Our take on the latest Ready-mixed concrete (Tue 12 Aug 2025)
Concrete volumes in Jun quarter down 5.9% from Mar (sa)
Annual concrete volumes down by 6.0%pa
Annual concrete volumes in Wellington City down by 12%
The key numbers...
- Ready-mixed concrete volumes fell 5.9% in the June 2025 quarter to 877,000 cubic metres. The steep quarterly decline follows a small 0.6% rise in the March 2025 quarter, which has been revised down from an earlier 1.4% rise.
- The June 2025 quarterly volume was the lowest since December 2013 (excluding the lockdown-affected June 2020 quarter, all figures seasonally adjusted).
- Annual ready-mixed concrete volumes continued the downward trend which has persisted since volumes peaked at 4.78m cubic metres in September 2022. Annual volumes of 3.70m cubic metres in June were 23% below that peak, and the lowest since September 2014.

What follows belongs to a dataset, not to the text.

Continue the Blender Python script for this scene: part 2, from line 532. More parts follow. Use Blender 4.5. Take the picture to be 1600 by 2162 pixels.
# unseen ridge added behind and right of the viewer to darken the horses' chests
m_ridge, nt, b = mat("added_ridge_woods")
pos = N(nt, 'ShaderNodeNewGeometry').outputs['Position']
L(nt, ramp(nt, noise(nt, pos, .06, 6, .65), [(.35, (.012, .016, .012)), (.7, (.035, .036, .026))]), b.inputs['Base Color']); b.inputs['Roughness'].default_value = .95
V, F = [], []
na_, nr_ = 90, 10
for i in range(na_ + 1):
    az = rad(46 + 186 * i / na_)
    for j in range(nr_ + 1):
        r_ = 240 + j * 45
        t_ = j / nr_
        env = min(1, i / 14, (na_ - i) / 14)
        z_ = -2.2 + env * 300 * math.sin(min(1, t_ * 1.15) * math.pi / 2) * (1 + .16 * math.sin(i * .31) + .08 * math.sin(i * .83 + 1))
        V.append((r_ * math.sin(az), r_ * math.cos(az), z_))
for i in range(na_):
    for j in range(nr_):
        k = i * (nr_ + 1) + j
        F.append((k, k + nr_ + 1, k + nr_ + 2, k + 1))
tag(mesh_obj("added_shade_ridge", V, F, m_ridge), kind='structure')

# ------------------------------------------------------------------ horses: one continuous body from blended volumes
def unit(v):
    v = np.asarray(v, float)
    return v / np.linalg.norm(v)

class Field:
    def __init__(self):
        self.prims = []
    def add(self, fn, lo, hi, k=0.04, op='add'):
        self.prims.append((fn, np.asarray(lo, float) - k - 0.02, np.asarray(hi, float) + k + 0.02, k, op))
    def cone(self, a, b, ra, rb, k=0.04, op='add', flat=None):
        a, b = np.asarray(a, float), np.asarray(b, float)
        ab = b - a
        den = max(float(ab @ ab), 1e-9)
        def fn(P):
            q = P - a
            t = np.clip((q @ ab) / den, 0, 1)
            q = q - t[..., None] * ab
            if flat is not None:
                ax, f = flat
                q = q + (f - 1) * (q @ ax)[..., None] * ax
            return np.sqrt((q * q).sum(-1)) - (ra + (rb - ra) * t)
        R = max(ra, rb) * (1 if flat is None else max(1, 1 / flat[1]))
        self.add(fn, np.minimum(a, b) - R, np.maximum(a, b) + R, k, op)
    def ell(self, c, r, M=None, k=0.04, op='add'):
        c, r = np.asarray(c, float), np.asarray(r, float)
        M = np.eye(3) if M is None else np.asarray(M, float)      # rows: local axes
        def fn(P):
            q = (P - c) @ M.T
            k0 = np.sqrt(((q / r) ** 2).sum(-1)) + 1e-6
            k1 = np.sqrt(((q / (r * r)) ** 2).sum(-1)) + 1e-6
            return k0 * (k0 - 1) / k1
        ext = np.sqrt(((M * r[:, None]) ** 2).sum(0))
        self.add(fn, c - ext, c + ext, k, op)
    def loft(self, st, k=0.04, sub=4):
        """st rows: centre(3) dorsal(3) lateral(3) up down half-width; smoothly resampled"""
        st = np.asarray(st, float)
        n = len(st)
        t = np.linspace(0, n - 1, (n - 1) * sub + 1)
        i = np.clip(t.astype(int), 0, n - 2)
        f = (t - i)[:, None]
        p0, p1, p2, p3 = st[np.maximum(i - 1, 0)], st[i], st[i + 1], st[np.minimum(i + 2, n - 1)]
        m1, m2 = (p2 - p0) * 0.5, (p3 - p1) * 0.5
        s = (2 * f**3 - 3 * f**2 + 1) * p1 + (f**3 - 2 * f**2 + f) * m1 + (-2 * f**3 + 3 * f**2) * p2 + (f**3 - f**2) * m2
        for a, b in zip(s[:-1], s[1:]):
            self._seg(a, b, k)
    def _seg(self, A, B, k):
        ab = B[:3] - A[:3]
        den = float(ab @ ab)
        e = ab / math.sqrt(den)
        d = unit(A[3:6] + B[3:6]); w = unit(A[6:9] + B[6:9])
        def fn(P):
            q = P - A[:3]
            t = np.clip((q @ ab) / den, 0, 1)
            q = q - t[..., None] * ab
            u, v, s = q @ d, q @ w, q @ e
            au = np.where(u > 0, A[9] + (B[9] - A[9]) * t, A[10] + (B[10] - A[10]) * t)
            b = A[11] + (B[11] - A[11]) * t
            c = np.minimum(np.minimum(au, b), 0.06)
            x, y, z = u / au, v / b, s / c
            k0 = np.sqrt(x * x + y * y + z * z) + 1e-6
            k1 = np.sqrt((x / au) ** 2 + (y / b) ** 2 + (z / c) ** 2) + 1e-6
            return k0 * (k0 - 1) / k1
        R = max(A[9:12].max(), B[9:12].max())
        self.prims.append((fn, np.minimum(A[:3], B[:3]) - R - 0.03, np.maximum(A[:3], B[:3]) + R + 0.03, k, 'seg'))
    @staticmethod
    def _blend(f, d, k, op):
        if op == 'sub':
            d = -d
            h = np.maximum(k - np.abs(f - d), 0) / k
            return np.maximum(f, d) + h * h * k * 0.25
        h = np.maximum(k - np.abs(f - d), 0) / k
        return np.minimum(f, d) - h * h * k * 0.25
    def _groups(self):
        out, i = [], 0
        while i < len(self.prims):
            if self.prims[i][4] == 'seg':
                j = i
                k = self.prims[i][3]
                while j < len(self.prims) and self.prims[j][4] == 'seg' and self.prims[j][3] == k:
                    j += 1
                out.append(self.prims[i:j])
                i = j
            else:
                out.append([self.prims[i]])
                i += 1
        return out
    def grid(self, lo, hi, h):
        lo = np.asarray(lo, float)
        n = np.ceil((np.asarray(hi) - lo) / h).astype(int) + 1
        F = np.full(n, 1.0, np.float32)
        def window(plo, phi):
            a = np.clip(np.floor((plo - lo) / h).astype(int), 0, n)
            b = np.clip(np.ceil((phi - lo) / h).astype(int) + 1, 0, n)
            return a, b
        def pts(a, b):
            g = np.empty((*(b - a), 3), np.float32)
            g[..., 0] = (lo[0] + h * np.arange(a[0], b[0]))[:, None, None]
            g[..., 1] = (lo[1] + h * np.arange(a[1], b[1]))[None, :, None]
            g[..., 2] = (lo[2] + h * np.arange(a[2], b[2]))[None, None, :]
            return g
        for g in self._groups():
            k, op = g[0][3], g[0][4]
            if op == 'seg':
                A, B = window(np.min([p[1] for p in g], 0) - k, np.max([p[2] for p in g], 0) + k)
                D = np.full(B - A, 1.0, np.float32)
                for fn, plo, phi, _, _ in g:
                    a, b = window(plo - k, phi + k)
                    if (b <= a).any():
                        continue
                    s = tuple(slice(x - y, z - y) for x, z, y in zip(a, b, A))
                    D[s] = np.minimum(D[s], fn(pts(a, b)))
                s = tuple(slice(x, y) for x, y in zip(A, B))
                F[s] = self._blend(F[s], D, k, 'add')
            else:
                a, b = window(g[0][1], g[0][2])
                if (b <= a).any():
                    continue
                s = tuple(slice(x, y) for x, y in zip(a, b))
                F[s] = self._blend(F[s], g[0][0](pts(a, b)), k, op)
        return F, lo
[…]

- Annual ready-mix concrete volumes across all regions have been lower than a year ago for seven consecutive quarters, showing the prolonged and widespread nature of this downturn. The wider Taranaki, Manawatu-Whanganui, Wellington area led the declines (down 11%), followed by Northland (-11%), Waikato/Bay of Plenty (-10%), and West Coast/Tasman/Nelson/Marlborough (-10%). The smallest declines were seen across Otago/Southland (-1.5%), Canterbury (-2.2%), and Gisborne/Hawke’s Bay (-3.5%).
- Across the metropolitan areas, Wellington City led declines (-12%), as the annual volumes in the area fell to their lowest since September 2013. The other metro areas have not fallen as sharply, with Canterbury (-3.4%), and Auckland (-2.2%) at their lowest since March 2021.
Lowest annual concrete volumes since mid-2014
000m3, annual running totals, ready-mixed concrete volumes

...and our reaction
- The near-term outlook for construction activity remains soft, which will likely prevent a material change in the trend in concrete volumes over the next few quarters. Employment in the construction industry is down 8.9% from its late-2023 peak, reaffirming that the near-term pipeline of work is limited.
- Residential consents have been steady since mid-2024 at around 33,000-34,000pa. There may be some temporary rally in late-2025 to mid-2026 off the back of improving economic conditions, but the case for a sustained rally is over clouded by high property stock for sale, still poor housing affordability and limited rental yields (worsened by recent downward pressure on rents).
- Non-residential activity is expected to continue its current downward trajectory, as lower consents since mid-2023 flow through to falling levels of construction activity.
- Infrastructure activity provides some upside risk for concrete volumes, with the government focused on progressing major projects heading into the 2026 election. Activity is more likely to show through in 2026 as there currently seems to be a mismatch between intentions and activity in the infrastructure sector.